Inspectors shed primary subjects

24th July 1998 at 01:00
OFSTED is to concentrate on literacy and numeracy, reports Geraldine Hackett.

Primary schools are no longer to be assessed on standards in music or any other non-core subject.

The latest guidance to school inspectors from the Office for Standards in Education says they should concentrate on literacy and numeracy in primaries and stop grading attainment in art, design and technology, geography, history and PE, as well as music.

Chris Woodhead, the chief inspector, wants his staff to make greater use of national curriculum test results. In cases where inspectors' own judgments on standards differ from the levels suggested by performance data, they should explain their conclusions.

At primary level, there are national test results only in maths, English and science. From September, inspectors will only be required to grade those subjects, plus religious education and information technology.

The guidance says schools are expected to adopt the National Literacy Strategy, and inspectors' reports will be expected to evaluate the impact of the schools' strategy on the quality of teaching and standards achieved.

The emphasis in the new guidance on inspectors having regard to national test results comes at the same time as OFSTED publishes its own research on discrepancies between inspection reports and test results.

The paper says there is a "broad match" between assessments made by inspectors of attainment at the top end of primary and national test results. A perfect match is not expected, says the paper, because the test may have been taken some time before the school inspection. However, OFSTED accepts that inspectors find it hard to classify performance in small schools; half of primary schools have under 30 11-year-olds taking national tests.

OFSTED's interpretation of its data is rejected by Don Foster, the Liberal Democrats' education spokesman. He says the figures show inspection gradings and test results are not broadly in line.

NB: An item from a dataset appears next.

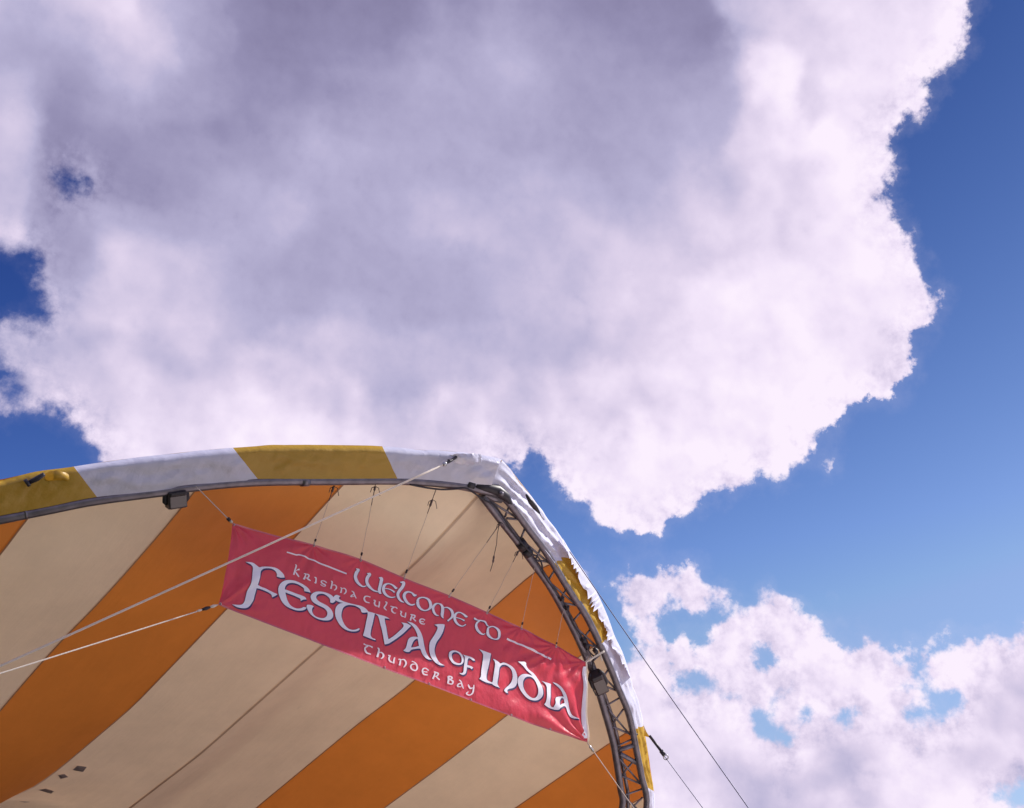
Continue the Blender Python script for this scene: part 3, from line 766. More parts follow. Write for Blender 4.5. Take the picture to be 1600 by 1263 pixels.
banner = empty('festival_banner', tuple((TL + TR) / 2))
tag(banner, 'red vinyl banner with white uncial lettering strung under the canopy arch', 'banner')
top = crom([(363,818),(425,835.5),(490,852),(563,874),(632,903.5),(702,931),(762,957.5),(815,981.5),(868,1009),(914,1035)], 20)
bot = crom([(341,945),(400,968),(470,995),(540,1022),(600,1045),(670,1070),(735,1095),(798,1119),(860,1141),(917,1160)], 20)
def samp(P, f):
    d = np.r_[0, np.cumsum(np.hypot(*np.diff(P, axis=0).T))]; d /= d[-1]
    return np.array([np.interp(f, d, P[:, 0]), np.interp(f, d, P[:, 1])])
def pq(u, v):
    a, b_ = samp(top, u), samp(bot, u); p = a + (b_ - a) * v
    p[0] += -2.0 * math.sin(math.pi * v) * max(0, u - .97) / .03 + 2.5 * math.sin(math.pi * v) * max(0, .03 - u) / .03
    return p
NU, NV = 420, 96
rows = []
for j in range(NV + 1):
    rows.append([bp(*pq(i / NU, j / NV)) for i in range(NU + 1)])
b = MB(); b.grid(rows); b.build('banner_sheet', M['banner'], banner)
for P_ in (top, bot):
    s_ = 1 if P_ is top else -1
    rows = []
    for q in range(101):
        a = samp(P_, q / 100); rows.append([bp(a[0], a[1] - 0.2 * s_, 0.006), bp(a[0], a[1] + 2.0 * s_, 0.005)])
    b = MB(); b.grid(rows); b.build('hem', M['hem'], banner)
b = MB(); b.tube([bp(914.5 + 2.8 * t + 0.6 * math.sin(t * 9) * 0 - 1.6 * math.sin(math.pi * t), 1035 + 125 * t, 0.012) for t in [k / 30 for k in range(31)]], 0.011, 8); b.build('edge_cord', M['rope'], banner)
rows = [[bp(909.5 + 1.5 * t * 4 * (1 - t) * 0.2, 1042 + 112 * t, 0.009), bp(912 + 1.2 * t, 1042 + 112 * t, 0.026), bp(914.2 + 2.2 * t - 1.6 * math.sin(math.pi * t), 1042 + 112 * t, 0.010)] for t in [k / 20 for k in range(21)]]
b = MB(); b.grid(rows); b.build('hem', M['print'], banner)
for q in [(489,853),(563,876),(631,904.5),(701,932.5),(760,958.5),(814,983),(867,1011),(600,1043.5),(670,1068.5),(735,1093.5),(798,1117.5),(860,1139.5),(364.5,820.5),(343.5,944)]:
    b = MB(); c_ = bp(q[0], q[1], 0.006)
    ring = [c_ + CR * 0.011 * math.cos(a) + CU * 0.011 * math.sin(a) for a in [2 * math.pi * k / 10 for k in range(11)]]
    b.tube(ring, 0.005, 6, False); b.build('grommet', M['zinc'], banner)


# ---- lettering traced from the banner
def T(pts, ox_, oy_, s): return [(ox_ + p[0] / s, oy_ + p[1] / s) + ((p[2] / s,) if len(p) > 2 else ()) for p in pts]
Z1 = (360, 860, 10); Z2 = (480, 900, 10); Z3 = (560, 960, 10); Z4 = (680, 1000, 10); Z5 = (780, 1020, 10); Z6 = (530, 870, 10); Z7 = (640, 910, 10); Z8 = (440, 860, 13.333)
BIG = [
 (Z1, [(220,185),(300,190),(350,205),(390,235),(435,270),(480,262),(560,262),(640,270),(720,295),(780,340),(820,385),(835,430),(780,432),(710,412),(715,385),(700,350),(670,320),(620,295),(560,288),(500,295),(460,325),(445,370),(435,440),(425,500),(412,545),(470,575),(540,600),(610,635),(670,665),(725,690),(690,715),(635,740),(630,705),(605,675),(560,650),(500,625),(440,605),(395,598),(380,650),(360,720),(340,790),(310,850),(270,890),(220,908),(150,905),(80,885),(15,848),(90,855),(150,855),(190,835),(210,790),(225,730),(250,640),(280,560),(300,480),(320,390),(335,300),(330,260),(300,225),(260,205)], None),
 (Z1, [(1240,665),(1225,625),(1190,580),(1130,535),(1060,500),(980,475),(900,468),(830,480),(780,515),(750,560),(738,620),(745,690),(770,760),(810,825),(870,880),(940,915),(1020,940),(1100,945),(1160,925),(1180,895),(1130,890),(1100,905),(1040,912),(980,895),(930,860),(890,800),(865,730),(850,660),(900,680),(970,705),(1040,735),(1085,760),(1090,795),(1130,775),(1180,770),(1160,735),(1110,710),(1040,685),(960,655),(890,630),(840,612),(845,580),(865,545),(900,520),(960,512),(1030,525),(1090,555),(1140,595),(1145,640),(1190,650)], None),
 (Z2, [(435,395),(415,350),(370,305),(300,270),(220,250),(140,248),(80,270),(45,310),(45,350),(70,400),(120,440),(190,475),(250,505),(290,545),(305,590),(290,635),(250,660),(190,660),(130,640),(85,600),(65,550),(70,510),(95,480),(60,460),(0,452),(-20,470),(-15,500),(10,560),(60,620),(130,665),(200,690),(270,700),(340,692),(385,660),(398,610),(380,550),(340,500),(290,460),(220,425),(160,390),(130,345),(140,305),(180,285),(240,285),(300,315),(340,355),(350,385),(345,415),(390,425)], None),
 (Z2, [(510,320),(460,300),(420,310),(398,345),(430,380),(490,410),(560,425),(500,435),(450,475),(428,540),(432,620),(460,700),(510,775),(580,835),(660,865),(740,870),(790,855),(812,830),(790,822),(750,840),(690,845),(630,820),(580,770),(545,700),(528,620),(540,540),(570,485),(630,458),(700,460),(760,480),(820,520),(845,575),(935,572),(940,555),(900,510),(830,472),(740,450),(640,425),(560,400),(500,370),(485,345)], None),
 (Z2, [(930,556),(1000,573),(1050,588),(1045,610),(1035,650),(1020,720),(1000,800),(985,880),(985,930),(1010,970),(1060,990),(1058,1008),(1000,990),(940,965),(862,935),(878,880),(897,800),(915,700),(932,620)], None),
 (Z3, [(245,-12),(330,10),(420,38),(480,75),(430,68),(402,65),(410,130),(425,200),(440,290),(458,390),(470,388),(540,340),(610,280),(670,225),(695,190),(690,160),(660,130),(730,140),(780,160),(815,185),(770,225),(690,300),(600,370),(520,425),(460,460),(400,475),(390,420),(375,330),(355,240),(330,140),(310,60),(290,20)], None),
 (Z3, [(750,115),(820,130),(880,165),(930,220),(970,290),(1000,380),(1015,470),(1030,550),(1055,620),(1090,680),(1135,712),(1080,710),(1030,680),(985,620),(960,560),(945,540),(870,545),(810,560),(780,590),(730,590),(685,568),(725,530),(745,470),(760,410),(790,370),(850,352),(920,360),(900,290),(870,230),(830,180),(790,145)], [(905,385),(870,400),(840,440),(820,490),(812,520),(870,515),(935,495),(925,440),(915,390)]),
 (Z3, [(1180,165),(1240,155),(1330,158),(1340,180),(1330,230),(1310,290),(1270,360),(1220,430),(1190,500),(1178,570),(1190,640),(1220,710),(1260,760),(1310,790),(1335,802),(1270,800),(1210,775),(1160,730),(1120,670),(1100,600),(1095,520),(1110,440),(1150,370),(1190,310),(1220,250),(1230,210),(1215,185)], None),
 (Z4, [(200,230),(215,190),(260,168),(320,172),(380,200),(420,250),(435,310),(425,360),(390,390),(330,392),(270,370),(225,320),(202,270)], [(245,235),(262,205),(300,192),(345,205),(380,240),(400,290),(400,340),(375,368),(330,362),(285,335),(255,290)]),
 (Z4, [(420,230),(460,245),(500,255),(550,270),(595,300),(610,328),(570,322),(545,300),(510,285),(495,310),(490,360),(490,395),(540,410),(582,432),(560,462),(530,440),(485,430),(480,480),(465,525),(430,548),(390,540),(365,518),(410,520),(430,490),(435,430),(445,360),(450,300),(445,260)], None),
 (Z4, [(675,145),(730,168),(800,198),(858,215),(845,280),(830,400),(812,500),(800,600),(820,640),(885,668),(880,690),(800,670),(740,645),(680,608),(708,570),(715,480),(728,380),(737,280),(733,225),(705,180)], None),
 (Z4, [(885,300),(930,310),(980,345),(1010,370),(1060,355),(1120,375),(1190,420),(1240,490),(1270,570),(1280,640),(1265,710),(1225,750),(1160,765),(1125,785),(1130,830),(1100,825),(1070,795),(1090,760),(1140,720),(1185,670),(1205,600),(1195,520),(1165,450),(1110,400),(1050,390),(1005,420),(985,480),(975,560),(962,640),(965,700),(1000,750),(930,725),(880,690),(890,640),(900,560),(915,460),(925,380),(915,335)], None),
 (Z5, [(275,140),(330,145),(385,145),(410,170),(405,190),(430,230),(480,280),(540,330),(600,390),(645,470),(665,560),(665,650),(640,710),(590,745),(520,745),(440,715),(370,650),(320,570),(290,480),(290,400),(320,355),(370,335),(440,340),(510,365),(470,320),(400,260),(330,200)], [(375,420),(362,470),(370,540),(400,610),(450,670),(510,708),(560,705),(590,660),(600,590),(590,510),(560,440),(510,395),(450,375),(400,388)]),
 (Z5, [(670,440),(730,465),(805,490),(798,570),(788,660),(780,750),(790,815),(820,850),(880,860),(870,895),(800,870),(740,840),(695,810),(715,770),(722,680),(725,590),(728,530),(710,485)], None),
 (Z5, [(830,462),(890,480),(945,520),(990,580),(1030,660),(1060,750),(1085,850),(1110,930),(1150,990),(1230,1035),(1170,1030),(1110,1000),(1070,940),(1045,870),(1020,840),(985,840),(940,865),(915,895),(860,890),(830,870),(850,835),(870,780),(870,730),(900,695),(970,685),(1000,690),(975,620),(940,560),(890,510)], [(965,715),(940,760),(935,820),(975,800),(1015,790),(1005,730),(985,710)]),
]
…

In primaries scoring well above the national average, only 60 per cent were highly rated by OFSTED. Where schools scored poor test results, less than 50 per cent were rated well below average by OFSTED.

As a result of its research, OFSTED will advise inspectors on how to interpret test data and the need to explain any reported differences between inspection evidence and these data.

Inspectors will from September be required to make full use of "increasingly reliable indicators". Training is to be provided in judging attainment and progress and interpreting data.

However, Mr Foster believes the insistence that inspectors make use of test data casts doubt on the inspection system.

"If we are saying inspection judgments are only accurate when there is reliable test data to base them on, why do we spend millions sending OFSTED inspectors round schools?" he asks.